Bir köşeye oturup saatlerce belki günlerce düşünmek istiyorum. Huzurumu kaçıran konuşmalardan ve kişilerden uzakta derin derin tefekkür etmek geçiyor içimden. Ufka bakmak, dağları seyretmek, içimden geçip giden duyguları ve düşünceleri izlemek istiyorum.
Hayatın zevkli yanı, sakin ve bir başıma kalabildiğim bu huzurlu tefekkür zamanlarıdır. Tefekkür dingin kılar insanı.

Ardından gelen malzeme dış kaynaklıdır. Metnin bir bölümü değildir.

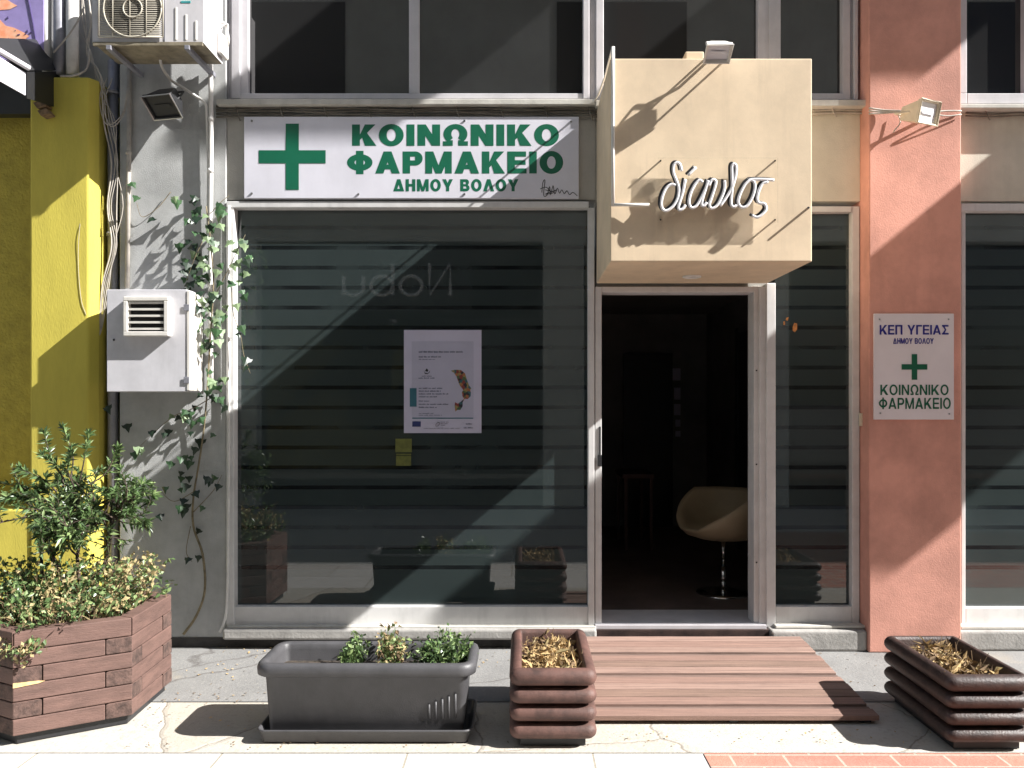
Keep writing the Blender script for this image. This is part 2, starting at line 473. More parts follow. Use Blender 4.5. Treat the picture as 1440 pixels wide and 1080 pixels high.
def stone_mat(name, kind):
    m = bpy.data.materials.new(name)
    m.use_nodes = True
    nt = m.node_tree
    b = nt.nodes['Principled BSDF']
    L = nt.links.new
    geo = nt.nodes.new('ShaderNodeNewGeometry')
    P = geo.outputs['Position']

    def noise_(scale, detail=8, rough=.65, vec=P, dist=0):
        n = nt.nodes.new('ShaderNodeTexNoise')
        n.inputs['Scale'].default_value = scale; n.inputs['Detail'].default_value = detail
        n.inputs['Roughness'].default_value = rough; n.inputs['Distortion'].default_value = dist
        L(vec, n.inputs['Vector'])
        return n.outputs['Fac']

    def mr(v, a, bb, c=0, d=1):
        n = nt.nodes.new('ShaderNodeMapRange')
        for k, q in zip(('From Min', 'From Max', 'To Min', 'To Max'), (a, bb, c, d)): n.inputs[k].default_value = q
        L(v, n.inputs['Value'])
        return n.outputs[0]

    def mix(f, a, bb, mode='MIX'):
        n = nt.nodes.new('ShaderNodeMix'); n.data_type = 'RGBA'; n.blend_type = mode
        if isinstance(f, float): n.inputs['Factor'].default_value = f
        else: L(f, n.inputs['Factor'])
        for k, q in (('A', a), ('B', bb)):
            if isinstance(q, tuple): n.inputs[k].default_value = (*q, 1)
            else: L(q, n.inputs[k])
        return n.outputs['Result']
    h = None
    if kind == 'brick' or kind == 'marble':
        br = nt.nodes.new('ShaderNodeTexBrick')
        mp = nt.nodes.new('ShaderNodeMapping')
        L(P, mp.inputs['Vector'])
        L(mp.outputs[0], br.inputs['Vector'])
        br.inputs['Scale'].default_value = 1
        if kind == 'brick':
            br.inputs['Brick Width'].default_value = .235; br.inputs['Row Height'].default_value = .118
            br.inputs['Mortar Size'].default_value = .006
            br.inputs['Color1'].default_value = (.44, .19, .135, 1); br.inputs['Color2'].default_value = (.36, .15, .115, 1)
            br.inputs['Mortar'].default_value = (.40, .34, .28, 1)
            mp.inputs['Location'].default_value = (0.03, .012, 0)
        else:
            br.inputs['Brick Width'].default_value = .82; br.inputs['Row Height'].default_value = .5
            br.inputs['Mortar Size'].default_value = .005
            br.inputs['Color1'].default_value = (.56, .54, .52, 1); br.inputs['Color2'].default_value = (.50, .48, .45, 1)
            br.inputs['Mortar'].default_value = (.30, .27, .22, 1)
            mp.inputs['Location'].default_value = (.1, .12, 0)
        c = br.outputs['Color']
        c = mix(mr(noise_(7, 9), .45, .75, 0, .35), c, (.36, .31, .25))
        h = br.outputs['Fac']
    elif kind == 'crazy':
        nz = nt.nodes.new('ShaderNodeTexNoise'); nz.inputs['Scale'].default_value = 5; nz.inputs['Detail'].default_value = 6
        L(P, nz.inputs['Vector'])
        va = nt.nodes.new('ShaderNodeMix'); va.data_type = 'VECTOR'; va.inputs['Factor'].default_value = .10
        L(P, va.inputs['A']); L(nz.outputs['Color'], va.inputs['B'])
        vo = nt.nodes.new('ShaderNodeTexVoronoi'); vo.feature = 'DISTANCE_TO_EDGE'; vo.inputs['Scale'].default_value = .95
        L(va.outputs['Result'], vo.inputs['Vector'])
        vc = nt.nodes.new('ShaderNodeTexVoronoi'); vc.inputs['Scale'].default_value = .95
        L(va.outputs['Result'], vc.inputs['Vector'])
        sp = nt.nodes.new('ShaderNodeSeparateColor'); L(vc.outputs['Color'], sp.inputs[0])
        c = mix(sp.outputs[0], (.41, .375, .32), (.46, .44, .40))
        c = mix(mr(noise_(9, 9), .42, .7, 0, .45), c, (.38, .33, .26))
        c = mix(mr(noise_(38, 5), .52, .72, 0, .55), c, (.27, .235, .19))
        c = mix(mr(vo.outputs['Distance'], .0, .006, .8, 0), c, (.17, .14, .11))
        h = mr(vo.outputs['Distance'], 0, .02, 1, 0)
    else:      # grey cement pavement with worn sandy patches
        c = mix(mr(noise_(2.2, 9, .7), .35, .68), (.175, .17, .165), (.24, .235, .228))
        c = mix(mr(noise_(40, 4), .55, .72, 0, .5), c, (.33, .315, .29))
        gm_ = nt.nodes.new('ShaderNodeTexVoronoi'); gm_.inputs['Scale'].default_value = 7; L(P, gm_.inputs['Vector'])
        c = mix(mr(gm_.outputs['Distance'], .05, .075, .6, 0), c, (.11, .105, .10))
        c = mix(mr(noise_(1.1, 6, .6, dist=.6), .60, .72, 0, .5), c, (.38, .31, .21))
        vo = nt.nodes.new('ShaderNodeTexVoronoi'); vo.feature = 'DISTANCE_TO_EDGE'; vo.inputs['Scale'].default_value = .8
        nz = nt.nodes.new('ShaderNodeTexNoise'); nz.inputs['Scale'].default_value = 4; nz.inputs['Detail'].default_value = 8
        L(P, nz.inputs['Vector'])
        va = nt.nodes.new('ShaderNodeMix'); va.data_type = 'VECTOR'; va.inputs['Factor'].default_value = .12
        L(P, va.inputs['A']); L(nz.outputs['Color'], va.inputs['B'])
        L(va.outputs['Result'], vo.inputs['Vector'])
        c = mix(mr(vo.outputs['Distance'], 0, .006, .75, 0), c, (.09, .08, .075))
    L(c, b.inputs['Base Color'])
    b.inputs['Roughness'].default_value = .85
    bp = nt.nodes.new('ShaderNodeBump'); bp.inputs['Strength'].default_value = .4; bp.inputs['Distance'].default_value = .01
    hh = noise_(55, 6)
    if h is not None:
        sm = nt.nodes.new('ShaderNodeMath'); sm.operation = 'SUBTRACT'; L(hh, sm.inputs[0]); L(h, sm.inputs[1]); hh = sm.outputs[0]
    L(hh, bp.inputs['Height'])
    L(bp.outputs[0], b.inputs['Normal'])
    return m


M['pavement'] = stone_mat('grey_cement', 'cement')
M['marble'] = stone_mat('pale_marble_slabs', 'marble')
M['crazy'] = stone_mat('sandy_stone_paving', 'crazy')
M['brick'] = stone_mat('red_clay_pavers', 'brick')

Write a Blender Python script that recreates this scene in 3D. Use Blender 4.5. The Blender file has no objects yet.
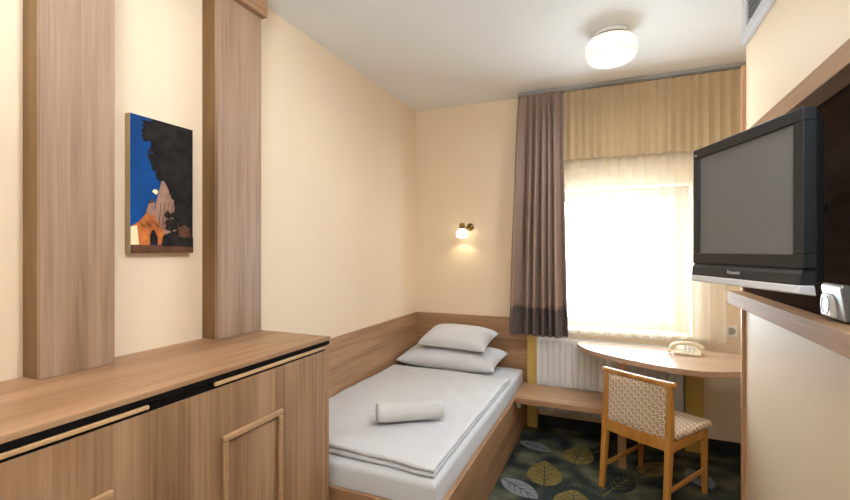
import bpy, bmesh, math, random
from mathutils import Vector, Matrix, noise

scene = bpy.context.scene
COL = scene.collection
R = math.radians
random.seed(7)

# ------------------------------------------------------------------ room numbers (metres)
LEFT, RIGHT, BACK, FRONT, CEIL = -1.63, 0.60, 3.60, -0.95, 2.64
CORNER = 2.625          # where the right wall steps back
ALCOVE = 0.98          # right wall beside the desk

# ------------------------------------------------------------------ materials
def new_mat(name):
    m = bpy.data.materials.new(name)
    m.use_nodes = True
    nt = m.node_tree
    b = nt.nodes['Principled BSDF']
    return m, nt, b

def plain(name, col, rough=0.5, metal=0.0, bump=0.0, bscale=200, vary=0.0, vscale=6, spec=0.5):
    m, nt, b = new_mat(name)
    b.inputs['Roughness'].default_value = rough
    b.inputs['Metallic'].default_value = metal
    b.inputs['Specular IOR Level'].default_value = spec
    tc = nt.nodes.new('ShaderNodeTexCoord')
    if vary > 0:
        n = nt.nodes.new('ShaderNodeTexNoise'); n.inputs['Scale'].default_value = vscale; n.inputs['Detail'].default_value = 4
        nt.links.new(tc.outputs['Object'], n.inputs['Vector'])
        r = nt.nodes.new('ShaderNodeValToRGB')
        r.color_ramp.elements[0].position = .3; r.color_ramp.elements[1].position = .7
        r.color_ramp.elements[0].color = tuple(c*(1-vary) for c in col)+(1,)
        r.color_ramp.elements[1].color = tuple(min(1, c*(1+vary)) for c in col)+(1,)
        nt.links.new(n.outputs['Fac'], r.inputs['Fac'])
        nt.links.new(r.outputs['Color'], b.inputs['Base Color'])
    else:
        b.inputs['Base Color'].default_value = tuple(col)+(1,)
    if bump > 0:
        n2 = nt.nodes.new('ShaderNodeTexNoise'); n2.inputs['Scale'].default_value = bscale; n2.inputs['Detail'].default_value = 3
        nt.links.new(tc.outputs['Object'], n2.inputs['Vector'])
        bp = nt.nodes.new('ShaderNodeBump'); bp.inputs['Strength'].default_value = bump; bp.inputs['Distance'].default_value = .002
        nt.links.new(n2.outputs['Fac'], bp.inputs['Height'])
        nt.links.new(bp.outputs['Normal'], b.inputs['Normal'])
    return m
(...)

Var olan, geçip giden, yaşanıp biten şeyler bir yerden sonra beni derin bir iç muhasebesine sevk ediyor. Değerli olan dışarıda değil de içerideymiş gibi bir hisse ve hâle kapılıyorum. İçime, iç âlemime dönüyorum.
İçe dönüş bu hayatın asıl amacı gibi geliyor bana. Kendi hâlimde kalıp olaylar ve kişiler hakkında olumsuz her türden duyguyu ve düşünceyi zihnimden, gönlümden kovmak; sonra da özümün ufuklarında hep yol almak bana çok iyi geliyor.
Fırsat buldukça hep böyle yapıyorum.
İçe dönüş insanın huzurlu, derin ve ciddî bir olması demektir. Hayatı daha anlamlı kılmaktır bir kere. Bence yaşamaktır içe dönüş. İnsan bu hayatı yaşadığını içe döndüğü vakitlerde anlıyor.
İçe dönmek, hayatın bizi sevk ettiği bir hâl. Ne yaparsak yapalım döneceğimiz bir yer orası. Kendimizi bilmek ve anlamak, bu hayatın özünde gizli güzellikleri ve zenginlikleri teşhis edebilmek demektir içe dönmek.